CYBER JIHAD: AL SHABAAB
Al Shabaab is a Somalia based militant organization with strong ties to Al Qaeda. Al Shabaab was the militant wing of the Somali Council of Islamic Courts that seized southern Somalia in late 2006 until 2007. Since then, it has continued to fight in southern and central Somalia, relying on guerilla warfare and terrorist tactics. Al Shabaab is not centralized or monolithic in its agenda or goals. It consists of disparate clans; consequently, it is susceptible to internal strife, clan politics, and brittle alliances. It does not appear interested in a global Cyber Jihad.

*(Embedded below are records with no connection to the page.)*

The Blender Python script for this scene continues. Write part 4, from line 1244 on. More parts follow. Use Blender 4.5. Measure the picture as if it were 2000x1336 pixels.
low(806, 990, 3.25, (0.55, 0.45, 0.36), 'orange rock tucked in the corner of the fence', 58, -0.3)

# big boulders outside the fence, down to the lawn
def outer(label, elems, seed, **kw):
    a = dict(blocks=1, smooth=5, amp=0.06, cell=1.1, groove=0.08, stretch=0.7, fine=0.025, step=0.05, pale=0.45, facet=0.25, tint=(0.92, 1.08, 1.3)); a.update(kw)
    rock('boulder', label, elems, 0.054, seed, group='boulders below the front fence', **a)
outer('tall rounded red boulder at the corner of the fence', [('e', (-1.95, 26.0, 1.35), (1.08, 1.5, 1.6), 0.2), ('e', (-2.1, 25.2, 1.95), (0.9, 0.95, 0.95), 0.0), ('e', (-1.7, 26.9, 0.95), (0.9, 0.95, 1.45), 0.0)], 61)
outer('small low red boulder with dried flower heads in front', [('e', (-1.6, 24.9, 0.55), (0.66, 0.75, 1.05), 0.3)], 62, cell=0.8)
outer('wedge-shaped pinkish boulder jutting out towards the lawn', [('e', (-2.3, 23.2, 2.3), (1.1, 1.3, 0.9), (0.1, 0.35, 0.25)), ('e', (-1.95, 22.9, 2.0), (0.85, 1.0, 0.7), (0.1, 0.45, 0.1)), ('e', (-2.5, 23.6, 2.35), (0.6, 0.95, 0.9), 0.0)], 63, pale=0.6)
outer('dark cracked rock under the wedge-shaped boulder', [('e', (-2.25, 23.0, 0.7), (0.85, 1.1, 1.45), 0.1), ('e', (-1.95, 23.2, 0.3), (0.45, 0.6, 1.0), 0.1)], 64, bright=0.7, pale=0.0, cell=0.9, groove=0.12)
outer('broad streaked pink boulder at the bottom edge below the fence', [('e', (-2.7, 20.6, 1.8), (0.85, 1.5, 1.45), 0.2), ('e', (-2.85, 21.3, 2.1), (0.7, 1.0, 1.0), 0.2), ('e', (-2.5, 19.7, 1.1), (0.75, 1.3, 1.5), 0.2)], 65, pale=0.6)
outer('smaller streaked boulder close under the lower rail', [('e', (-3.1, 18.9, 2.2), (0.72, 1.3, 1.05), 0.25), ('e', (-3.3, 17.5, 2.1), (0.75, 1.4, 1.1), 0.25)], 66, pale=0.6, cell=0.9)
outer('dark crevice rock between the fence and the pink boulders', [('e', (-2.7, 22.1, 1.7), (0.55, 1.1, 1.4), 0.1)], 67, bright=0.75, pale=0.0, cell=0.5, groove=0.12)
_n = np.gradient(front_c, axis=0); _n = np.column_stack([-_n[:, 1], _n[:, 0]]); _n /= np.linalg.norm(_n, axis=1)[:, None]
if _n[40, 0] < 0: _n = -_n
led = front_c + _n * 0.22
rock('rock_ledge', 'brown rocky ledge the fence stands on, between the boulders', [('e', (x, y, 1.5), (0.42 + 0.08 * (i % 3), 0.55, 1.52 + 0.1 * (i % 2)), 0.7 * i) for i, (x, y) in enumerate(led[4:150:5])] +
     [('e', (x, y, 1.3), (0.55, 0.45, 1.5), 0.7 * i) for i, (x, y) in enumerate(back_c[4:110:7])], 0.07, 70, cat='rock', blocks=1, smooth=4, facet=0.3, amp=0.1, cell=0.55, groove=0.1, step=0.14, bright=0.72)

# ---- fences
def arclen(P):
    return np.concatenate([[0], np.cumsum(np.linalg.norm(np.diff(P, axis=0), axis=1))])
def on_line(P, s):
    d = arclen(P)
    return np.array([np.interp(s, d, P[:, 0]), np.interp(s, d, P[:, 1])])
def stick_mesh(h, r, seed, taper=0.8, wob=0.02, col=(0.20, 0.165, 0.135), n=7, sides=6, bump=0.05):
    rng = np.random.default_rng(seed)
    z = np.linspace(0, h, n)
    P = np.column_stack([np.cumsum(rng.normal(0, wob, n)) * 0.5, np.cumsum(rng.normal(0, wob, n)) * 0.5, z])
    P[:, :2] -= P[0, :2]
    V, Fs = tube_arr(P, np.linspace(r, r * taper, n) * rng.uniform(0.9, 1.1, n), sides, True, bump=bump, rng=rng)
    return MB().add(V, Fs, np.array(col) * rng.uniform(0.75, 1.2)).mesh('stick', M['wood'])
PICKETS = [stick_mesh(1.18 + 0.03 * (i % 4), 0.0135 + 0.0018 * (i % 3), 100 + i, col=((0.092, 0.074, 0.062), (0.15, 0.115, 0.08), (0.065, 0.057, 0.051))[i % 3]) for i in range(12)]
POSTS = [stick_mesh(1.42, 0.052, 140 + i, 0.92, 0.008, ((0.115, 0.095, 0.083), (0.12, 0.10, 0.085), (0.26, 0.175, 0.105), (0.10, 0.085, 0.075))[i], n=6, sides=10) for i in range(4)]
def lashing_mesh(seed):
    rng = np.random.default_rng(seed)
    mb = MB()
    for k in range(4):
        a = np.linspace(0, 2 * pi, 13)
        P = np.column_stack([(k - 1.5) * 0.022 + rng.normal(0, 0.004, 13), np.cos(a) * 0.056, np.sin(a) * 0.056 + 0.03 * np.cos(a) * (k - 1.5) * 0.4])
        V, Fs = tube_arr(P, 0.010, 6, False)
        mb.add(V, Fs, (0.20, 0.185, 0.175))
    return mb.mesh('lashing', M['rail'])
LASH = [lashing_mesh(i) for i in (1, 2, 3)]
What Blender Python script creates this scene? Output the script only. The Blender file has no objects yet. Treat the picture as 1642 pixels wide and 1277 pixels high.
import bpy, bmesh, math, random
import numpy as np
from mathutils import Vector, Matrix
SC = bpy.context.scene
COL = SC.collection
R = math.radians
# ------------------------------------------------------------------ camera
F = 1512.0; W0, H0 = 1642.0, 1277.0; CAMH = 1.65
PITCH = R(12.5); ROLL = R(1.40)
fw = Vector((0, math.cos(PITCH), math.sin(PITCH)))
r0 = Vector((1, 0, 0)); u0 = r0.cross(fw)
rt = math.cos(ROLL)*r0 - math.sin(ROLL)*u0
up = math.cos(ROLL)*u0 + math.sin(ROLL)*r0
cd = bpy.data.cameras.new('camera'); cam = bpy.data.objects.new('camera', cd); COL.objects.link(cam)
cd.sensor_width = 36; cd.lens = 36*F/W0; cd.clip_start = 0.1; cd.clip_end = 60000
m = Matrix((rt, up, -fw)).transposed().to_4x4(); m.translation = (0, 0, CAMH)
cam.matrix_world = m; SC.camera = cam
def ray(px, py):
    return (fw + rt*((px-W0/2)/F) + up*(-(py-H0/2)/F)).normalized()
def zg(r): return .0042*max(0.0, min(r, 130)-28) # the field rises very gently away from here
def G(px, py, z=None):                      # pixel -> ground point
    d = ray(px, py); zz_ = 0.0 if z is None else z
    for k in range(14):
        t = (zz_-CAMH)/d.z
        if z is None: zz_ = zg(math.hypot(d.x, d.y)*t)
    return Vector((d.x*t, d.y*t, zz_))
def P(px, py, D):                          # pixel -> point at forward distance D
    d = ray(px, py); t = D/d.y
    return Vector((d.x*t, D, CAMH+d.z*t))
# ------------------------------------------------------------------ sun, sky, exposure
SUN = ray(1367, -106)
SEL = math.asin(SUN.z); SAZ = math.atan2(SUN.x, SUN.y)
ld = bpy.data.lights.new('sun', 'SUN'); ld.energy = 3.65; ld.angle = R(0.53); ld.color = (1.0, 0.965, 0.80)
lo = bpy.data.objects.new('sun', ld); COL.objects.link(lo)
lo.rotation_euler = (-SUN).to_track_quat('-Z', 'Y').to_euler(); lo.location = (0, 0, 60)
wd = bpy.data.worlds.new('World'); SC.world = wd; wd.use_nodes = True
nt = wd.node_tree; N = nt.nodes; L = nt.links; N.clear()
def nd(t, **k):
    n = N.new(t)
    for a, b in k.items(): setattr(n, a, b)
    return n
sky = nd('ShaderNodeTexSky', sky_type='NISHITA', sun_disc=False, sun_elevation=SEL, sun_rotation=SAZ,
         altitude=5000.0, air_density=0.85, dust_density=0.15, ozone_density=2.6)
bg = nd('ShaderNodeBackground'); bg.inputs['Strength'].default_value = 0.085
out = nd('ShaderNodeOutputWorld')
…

The group conducted attacks on Uganda’s capital in 2010, a raid on a Nairobi mall in 2013, and an attack on a Kenyan University in 2015. The group was an early adopter of the internet and shares many of the strategies as Al Qaeda; although, it is definitively less sophisticated. The group predominantly uses the internet in a limited capacity to disseminate propaganda, to recruit from external Somalian communities, and to sporadically antagonize its opposition on platforms like Twitter. Occasionally, the group posts online videos and recruitment material in English, Somali, and Arabic. Al Shabaab has also limited its capabilities by restricting use of the internet in the regions that it controls, such as in January 2014, when it banned mobile internet use and fiber optic connections in its operating region. Overall, Al Shabaab’s disjointed internet strategy and lack of technical proficiency prevents it from posing a real threat in cyberspace.